La strage di Piazza Fontana quindi pose il Cpm milanese di fronte già a una scelta di tipo operativa infatti, ricorda ancora Galli, citando Renato Curcio nell’intervista a Mario Scialoja, come...

...verso la fine di dicembre, con una sessantina di delegati del Collettivo, ci riunimmo nella pensione Stella Maris di Chiavari. Dopo due giorni di dibattito decidemmo di trasformarci in un gruppo più centralizzato: che chiamammo Sinistra proletaria. E nel documento elaborato, il cosiddetto “Libretto giallo”, introducemmo per la prima volta una riflessione sull’ipotesi della lotta armata.6

 

 

Sandro Fancello

 

 

1 Sergio Zavoli, La Notte della Repubblica, Arnaldo Mondadori, Roma 1992; cit. anche in Indro Montanelli e Mario Cervi, L’Italia negli anni di piombo, Rizzoli, Milano 1991, pagg. 77-78.

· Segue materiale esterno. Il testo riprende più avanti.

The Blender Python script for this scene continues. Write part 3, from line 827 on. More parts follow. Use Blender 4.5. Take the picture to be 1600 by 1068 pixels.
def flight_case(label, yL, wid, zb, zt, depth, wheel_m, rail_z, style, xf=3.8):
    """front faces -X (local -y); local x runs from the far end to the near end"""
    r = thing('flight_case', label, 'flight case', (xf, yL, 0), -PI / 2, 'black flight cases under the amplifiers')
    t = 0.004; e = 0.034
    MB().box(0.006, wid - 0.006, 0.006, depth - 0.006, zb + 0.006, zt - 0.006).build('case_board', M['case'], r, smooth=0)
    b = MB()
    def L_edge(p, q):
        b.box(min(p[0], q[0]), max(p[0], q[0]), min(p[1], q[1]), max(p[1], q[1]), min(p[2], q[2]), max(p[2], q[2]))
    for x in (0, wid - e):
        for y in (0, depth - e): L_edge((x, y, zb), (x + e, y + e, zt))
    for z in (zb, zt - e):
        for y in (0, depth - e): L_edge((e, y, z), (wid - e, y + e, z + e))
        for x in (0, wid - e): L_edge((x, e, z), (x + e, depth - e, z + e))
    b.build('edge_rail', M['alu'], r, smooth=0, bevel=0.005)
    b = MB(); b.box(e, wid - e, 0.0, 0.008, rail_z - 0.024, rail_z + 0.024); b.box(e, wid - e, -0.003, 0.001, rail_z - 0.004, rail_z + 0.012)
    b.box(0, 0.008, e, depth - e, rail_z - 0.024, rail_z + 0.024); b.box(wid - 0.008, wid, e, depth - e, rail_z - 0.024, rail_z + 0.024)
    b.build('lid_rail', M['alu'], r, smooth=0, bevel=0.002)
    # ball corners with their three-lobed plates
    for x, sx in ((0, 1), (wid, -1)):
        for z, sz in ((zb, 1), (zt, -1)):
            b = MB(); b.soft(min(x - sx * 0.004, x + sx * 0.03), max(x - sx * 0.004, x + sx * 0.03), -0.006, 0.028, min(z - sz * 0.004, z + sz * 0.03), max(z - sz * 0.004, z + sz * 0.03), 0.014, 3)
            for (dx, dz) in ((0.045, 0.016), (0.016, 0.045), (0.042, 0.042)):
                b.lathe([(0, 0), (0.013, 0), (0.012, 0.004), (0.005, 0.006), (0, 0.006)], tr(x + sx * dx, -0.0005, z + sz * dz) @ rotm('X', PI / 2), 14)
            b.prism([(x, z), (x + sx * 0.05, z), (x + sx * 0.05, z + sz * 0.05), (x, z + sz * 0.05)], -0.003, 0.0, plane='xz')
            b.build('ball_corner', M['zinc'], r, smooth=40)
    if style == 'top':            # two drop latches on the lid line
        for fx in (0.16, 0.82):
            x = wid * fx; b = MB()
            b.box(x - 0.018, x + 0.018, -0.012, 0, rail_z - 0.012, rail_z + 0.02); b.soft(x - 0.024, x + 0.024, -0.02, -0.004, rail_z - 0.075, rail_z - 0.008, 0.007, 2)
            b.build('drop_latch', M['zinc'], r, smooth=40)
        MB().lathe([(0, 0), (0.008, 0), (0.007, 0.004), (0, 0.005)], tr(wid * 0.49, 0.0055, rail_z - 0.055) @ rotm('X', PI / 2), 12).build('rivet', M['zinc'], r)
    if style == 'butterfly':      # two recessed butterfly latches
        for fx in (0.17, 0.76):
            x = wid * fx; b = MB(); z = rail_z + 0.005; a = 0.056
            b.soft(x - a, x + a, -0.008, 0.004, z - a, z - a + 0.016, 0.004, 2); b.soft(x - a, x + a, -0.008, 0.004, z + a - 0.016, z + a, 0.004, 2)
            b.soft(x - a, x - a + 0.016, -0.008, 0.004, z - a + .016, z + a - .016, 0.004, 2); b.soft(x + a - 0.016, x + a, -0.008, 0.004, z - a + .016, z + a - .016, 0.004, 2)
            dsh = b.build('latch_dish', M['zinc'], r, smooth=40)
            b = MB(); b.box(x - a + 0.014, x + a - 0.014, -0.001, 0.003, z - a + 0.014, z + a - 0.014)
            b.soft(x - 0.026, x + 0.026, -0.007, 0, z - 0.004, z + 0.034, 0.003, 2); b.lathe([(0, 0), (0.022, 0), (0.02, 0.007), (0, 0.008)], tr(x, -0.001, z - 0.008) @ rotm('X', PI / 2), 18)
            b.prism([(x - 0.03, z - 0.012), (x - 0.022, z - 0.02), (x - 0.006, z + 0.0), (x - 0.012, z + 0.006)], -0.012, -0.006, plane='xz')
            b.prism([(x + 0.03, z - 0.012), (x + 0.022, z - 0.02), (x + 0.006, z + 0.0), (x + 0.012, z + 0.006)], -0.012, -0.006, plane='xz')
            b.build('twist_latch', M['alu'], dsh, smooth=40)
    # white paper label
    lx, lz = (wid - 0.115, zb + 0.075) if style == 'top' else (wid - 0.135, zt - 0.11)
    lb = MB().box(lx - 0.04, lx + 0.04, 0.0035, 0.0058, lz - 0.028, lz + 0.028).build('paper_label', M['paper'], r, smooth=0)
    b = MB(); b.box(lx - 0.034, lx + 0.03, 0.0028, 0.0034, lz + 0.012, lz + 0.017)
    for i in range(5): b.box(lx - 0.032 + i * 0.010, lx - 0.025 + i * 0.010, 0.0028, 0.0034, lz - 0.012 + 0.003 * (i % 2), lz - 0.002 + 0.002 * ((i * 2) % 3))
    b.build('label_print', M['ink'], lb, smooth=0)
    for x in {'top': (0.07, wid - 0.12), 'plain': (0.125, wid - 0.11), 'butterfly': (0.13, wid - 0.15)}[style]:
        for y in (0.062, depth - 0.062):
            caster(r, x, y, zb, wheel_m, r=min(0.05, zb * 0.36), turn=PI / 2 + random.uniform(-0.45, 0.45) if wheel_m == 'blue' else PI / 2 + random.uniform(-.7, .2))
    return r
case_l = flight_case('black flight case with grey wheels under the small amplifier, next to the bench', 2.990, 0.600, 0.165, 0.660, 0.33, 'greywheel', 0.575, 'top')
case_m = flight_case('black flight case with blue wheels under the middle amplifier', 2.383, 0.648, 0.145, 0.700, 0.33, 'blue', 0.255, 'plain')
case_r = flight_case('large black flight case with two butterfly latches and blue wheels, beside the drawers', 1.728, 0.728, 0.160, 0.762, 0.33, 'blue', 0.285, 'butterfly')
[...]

2 Giuseppe Mammarella, L’Italia Contemporanea (1943-92), il Mulino, Bologna, pag. 347.

3 Del gruppo del Manifesto, prima come rivista e poi come quotidiano, facevano parte alcuni dirigenti “giovani” quali Luigi Pintor, Rossana Rossanda, Aldo Natoli.

4 I. Montanelli e M. Cervi, L’Italia negli anni di piombo, cit., pag. 83.

5 Giorgio Galli, Piombo Rosso. La storia completa della lotta armata in Italia dal 1970 ad oggi, Baldini-Castoldi-Delai, Milano 2004, pag. 9.

6 Renato Curcio, A viso aperto. Intervista di Mario Scialoja, Mondadori, Milano 1993, ora cit. anche in G .Galli, Piombo Rosso..., cit., pag. 9.